Another departure - Robert Taylor, known to many for his work on 'value added' information processes and the concept of the information use environment died on 1st January at the age of 90. I had followed his work since he was at Lehigh University and still have some of the working papers he published there. I met Robert a number of times and corresponded with him. I always found him to be a real gentleman, capable of expressing criticism without being aggresive and willing to advise and make helpful suggestions. On a number of occasions when I published something, I received an interesting message from Robert, often suggesting ways of pursuing an idea I had just dropped into a paper. He has left a solid body of work to the field which I am sure will continue to be cited for many years to come.

26 January 2009

From Open Access News

Sebastian K. Boell, A Scientometric Method to Analyze Scientific Journals as Exemplified by the Area of Information Science, thesis, Saarland University, 2007; self-archived January 23, 2009. From the abstract:

A comprehensive master list of 1,205 journals publishing articles of relevance to LIS was compiled. ... Nearly 16% of all journals are open access ...

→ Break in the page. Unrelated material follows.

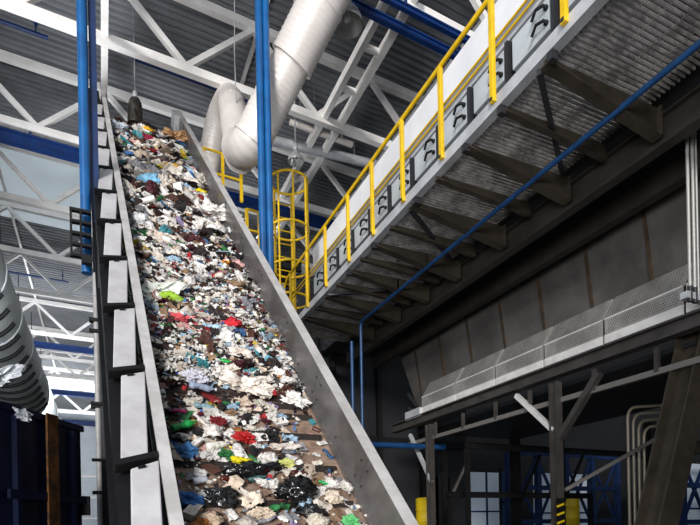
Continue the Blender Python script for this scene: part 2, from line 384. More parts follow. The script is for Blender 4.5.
# right side wall
cpart(MB().box((.0, V0, -.12), (.02, 14.95, .40)), 'side_wall', M['wallsteel'], 'right grey steel side wall')
cpart(MB().box((.0, V0, .40), (.11, 14.95, .415)).box((.095, V0, .26), (.11, 14.95, .40)), 'top_flange', M['flange'], 'pale rolled top edge of the right wall')
cpart(MB().box((-.045, V0, .0), (.0, 14.0, .075)).box((-.012, V0, .075), (0, 14.0, .095)), 'skirt_strip', M['wallsteel'])
for i in range(11):
    vv = -1.0 + 1.45*i
    cpart(MB().box((-.006, vv, .0), (.0, vv+.05, .40)), 'joint_strip', M['wallsteel'])
    for (dv, w) in ((.1, .12), (.1, .3), (-.06, .12), (-.06, .3), (.7, .12)):
        cpart(MB().lathe([(.011, -.012), (.011, 0)], 8, 'x', (0, vv+dv, w)), 'bolt', M['dark'])
cpart(MB().box((-.12, 14.3, .05), (.0, 14.95, .40)).box((.0, 14.95, -.1), (.11, 15.0, .415)), 'end_plate', M['galv'])
# left side
cpart(MB().box((-1.74, V0, -.12), (-1.72, 15.5, .39)), 'side_wall', M['wallsteel'], 'left steel side wall')
cpart(MB().box((-1.795, V0, .385), (-1.705, 15.55, .40)).box((-1.795, V0, .36), (-1.785, 15.55, .385)), 'top_flange', M['flange'], 'pale flange of the left wall')
# stepped covers on the left side
for i in range(12):
    v0 = -2.18+1.262*i; v1 = v0 + 1.19; W0, W1 = .36, .39
    TL, TR, BL, BR = (-2.0, v1-.05), (-1.80, v1+.06), (-2.06, v0-.02), (-1.865, v0+.06)
    Q = [BL, BR, TR, TL]; Wq = [W0, W0, W1, W1]
    st = MB().add([(q[0], q[1], w_) for q, w_ in zip(Q, Wq)] + [(q[0], q[1], w_-.06) for q, w_ in zip(Q, Wq)],
           [(0,1,2,3),(7,6,5,4),(1,0,4,5),(2,1,5,6),(3,2,6,7),(0,3,7,4)])
    pn = bevel(cpart(st, 'cover_panel', M['panel']), .01)
    st2 = MB().tube([(-1.95, v1-.05, .40), (-1.90, v1-.03, .40)], .012, 6)
    st2.build('lift_handle', M['black'], pn)
    fr = MB().add([(-2.10, v1-.04, .408), (-1.80, v1+.085, .408), (-1.80, v1+.15, .408), (-2.10, v1+.02, .408), (-2.10, v1-.04, .33), (-1.80, v1+.085, .33), (-1.80, v1+.15, .33), (-2.10, v1+.02, .33)],
           [(0,1,2,3),(7,6,5,4),(1,0,4,5),(2,1,5,6),(3,2,6,7),(0,3,7,4)])
    cpart(fr, 'cover_frame', M['black'])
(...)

How does a 'master list' manage to omit the leading OA journal in the field?

16 January 2009

Grounded theory

I came across an interview with Juliet Corbin (of Strauss and Corbin fame) and was struck by one of its comments. The subject came up in informal discussions at ISIC 2008 - why don't people who claim to use 'grounded theory' ever develop a theory? What you get instead is qualitative description - interesting, but not really going far enough.

The interviewer (Danny Meetoo) asked:

DM Many people talk about grounded theory. In your extensive experience, do you think that everyone who claims to do grounded theory actually lives up to that claim?

and Corbin replied:

JC What I’ve noticed is that very few people really develop theory. Doing a grounded theory implies developing a theory from data. At the end of the study, there is more than a set of findings... Often people don’t develop theory either. They do descriptive studies, and by descriptive I mean they come up with five themes and just list the five themes and talk about the five themes with no integration or no scheme that pulls the themes together. There is no integrative theoretical formulation that could be called theory...

Exactly what gives qualitative research a bad name.

14 January 2009

Green Google?

The carbon footprint of Google has been a topic of debate recently. I first saw an item on the BBC site, which suggested that a Google search generates as much CO2 (7g) as boiling a kettle. Something disputed in the official Google blog, which claimed a figure 0.2g for a search - pretty big difference. The dispute spread through the blogosphere pretty rapidly and The Guardian newspaper stepped in to clear it all up - more or less - and then to enlarge on it further. It turns out that the physicist quoted never said what is claimed to have been said. Ah! The wonders of modern communications - you'd still get "three and fourpence for the dance".

01 January 2009

Journal prices and exchange rates

Today's Times Higher Education Supplement has an item on the damage done to library budgets by shifts in the exchange rates in favour of the dollar and the euro against the pound.

This could be good news for open access, paradoxically - but only if university administrations take on board the fact that spending money on toll access journals (whether author tolls or reader tolls) is not the best use of money. They should be advising their researchers to publish in genuinely 'open' journals, that is those that are totally free, and to engage actively in the development of such journals. The collective buying power of universities would be better put to producing rather than buying. The market advocates love the idea of competition, so why not compete?

I'm not too sanguine, however: I doubt very much that Vice-Chancellors will get together on this and decide upon an open access publishing programme to challenge the vice-like grip of the commercial publishers. Their reaction in the past to the problems of library funding do not give one much hope that they will adopt it as an issue of major concern, since their attitude has generally been that if cancellations are necessary, it's just too bad.